By Kathy Lien, Chief Strategist of DailyFX.com
US dollar: More problems equals more losses
The markets are selling off once again as the troubles in the sub-prime sector continue to grow.
Yesterday, everyone ignored news that American Home Mortgage (which commands 2.5 per cent of the mortgage market) had to delay its dividend, but today the double blow of major losses at Sowood Capital and C-BASS was too much for them to handle.
The Dow went from being up 135 points in the early US trading session to down 146 points at the market close. This was a swing of 281 points on an intraday basis. Unsurprisingly, bond yields and carry trades have also sold off while the Chicago Board Options Exchanges' market volatility index (VIX) index resumed its rise, indicating the return of risk aversion.
Economic data is also beginning to deteriorate. Aside from consumer confidence, every piece of US economic data released today was weaker than expected. On a growth front, personal income was unchanged in June while spending slowed. In terms of inflation, the market was looking for the monthly core PCE (Personal Consumption Expenditures) deflator to increase, but instead, it remained unchanged.

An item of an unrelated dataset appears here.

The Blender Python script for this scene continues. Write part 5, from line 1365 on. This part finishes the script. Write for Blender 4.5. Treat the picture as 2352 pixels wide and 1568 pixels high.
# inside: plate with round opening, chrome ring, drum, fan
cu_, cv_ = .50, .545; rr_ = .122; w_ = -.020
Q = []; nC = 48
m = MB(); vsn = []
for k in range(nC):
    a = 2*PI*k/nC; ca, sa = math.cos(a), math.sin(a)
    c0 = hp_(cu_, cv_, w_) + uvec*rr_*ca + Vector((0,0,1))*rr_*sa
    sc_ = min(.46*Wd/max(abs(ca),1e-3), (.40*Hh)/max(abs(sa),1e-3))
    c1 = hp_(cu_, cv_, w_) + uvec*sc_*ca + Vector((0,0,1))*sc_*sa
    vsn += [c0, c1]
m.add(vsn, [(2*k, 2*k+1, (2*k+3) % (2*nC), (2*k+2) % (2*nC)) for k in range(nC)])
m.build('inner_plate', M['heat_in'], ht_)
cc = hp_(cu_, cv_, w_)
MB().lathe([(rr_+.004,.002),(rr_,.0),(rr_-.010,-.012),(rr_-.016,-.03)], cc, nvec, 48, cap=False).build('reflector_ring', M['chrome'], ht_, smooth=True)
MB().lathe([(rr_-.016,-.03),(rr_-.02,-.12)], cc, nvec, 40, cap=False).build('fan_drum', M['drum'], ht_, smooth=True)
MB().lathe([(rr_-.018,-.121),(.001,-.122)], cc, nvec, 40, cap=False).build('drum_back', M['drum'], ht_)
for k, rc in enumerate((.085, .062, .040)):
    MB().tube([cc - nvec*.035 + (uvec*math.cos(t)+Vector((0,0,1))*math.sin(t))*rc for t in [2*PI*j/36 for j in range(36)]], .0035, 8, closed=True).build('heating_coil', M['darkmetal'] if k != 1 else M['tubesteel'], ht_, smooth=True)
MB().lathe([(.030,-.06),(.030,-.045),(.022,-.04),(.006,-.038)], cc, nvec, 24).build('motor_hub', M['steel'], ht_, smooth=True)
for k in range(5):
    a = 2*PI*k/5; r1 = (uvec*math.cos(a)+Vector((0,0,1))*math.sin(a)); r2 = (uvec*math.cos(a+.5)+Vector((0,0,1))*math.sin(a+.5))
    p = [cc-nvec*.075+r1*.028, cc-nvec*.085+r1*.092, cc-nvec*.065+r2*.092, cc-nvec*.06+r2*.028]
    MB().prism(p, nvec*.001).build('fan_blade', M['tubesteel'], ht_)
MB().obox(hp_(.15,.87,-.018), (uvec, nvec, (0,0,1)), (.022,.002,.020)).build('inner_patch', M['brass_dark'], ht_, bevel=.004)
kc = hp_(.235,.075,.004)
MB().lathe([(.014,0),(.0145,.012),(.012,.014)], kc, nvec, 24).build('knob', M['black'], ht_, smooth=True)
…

House prices and construction spending deteriorated as well but the big surprise today was the sharp decline in the Chicago PMI index and the jump in consumer confidence. Despite continued weakness in the US dollar, regionally, growth in the manufacturing sector is beginning to slow.
With both the Philadelphia Fed and Chicago PMI index dropping significantly, tomorrow's national manufacturing index (ISM) will likely follow suit. Do not be too discouraged however, as things may actually get better at the end of the week.
According to the "Jobs plentiful less hard to get" category in the consumer confidence report and the employment component of the Chicago PMI, non-farm payrolls due out Friday could actually be firm since both increased sharply. Whether or not this will overshadow any further losses in the subprime sector remains to be seen.
Contrary to what some people may think, the Fed is watching the stock market. President William Poole hinted today that the central bank is watching the markets closely and will act "in due time if and when evidence accumulates that action is appropriate".
That would involve deterioration in both inflation and employment, which makes keeping an eye on NFPs even more important.
Carry trades liquidation: How bad can it get?
Carry trades have sold off significantly over the past few weeks with GBP/JPY being the biggest loser. Having fallen from a high of 251.15 down to its current level of 241, it only took six trading days for the currency pair to erase the 1,000 pip rally that was three months in the making.
NZD/JPY, AUD/JPY and CAD/JPY all suffered the same fate, having each registered over 700 points in losses. As one of the most popular and successful trading strategies over the past few years, the strength of recent losses has caught everyone by surprise.
To the dismay of Mrs. Watanabe and anyone still long carry this is not the worse case of carry trade liquidation that we have seen. Between December 2005 and June 2006, our Dynamic Carry Trade basket had a drawdown of as much as 13 per cent.
From its peak last Monday, the portfolio is down seven per cent.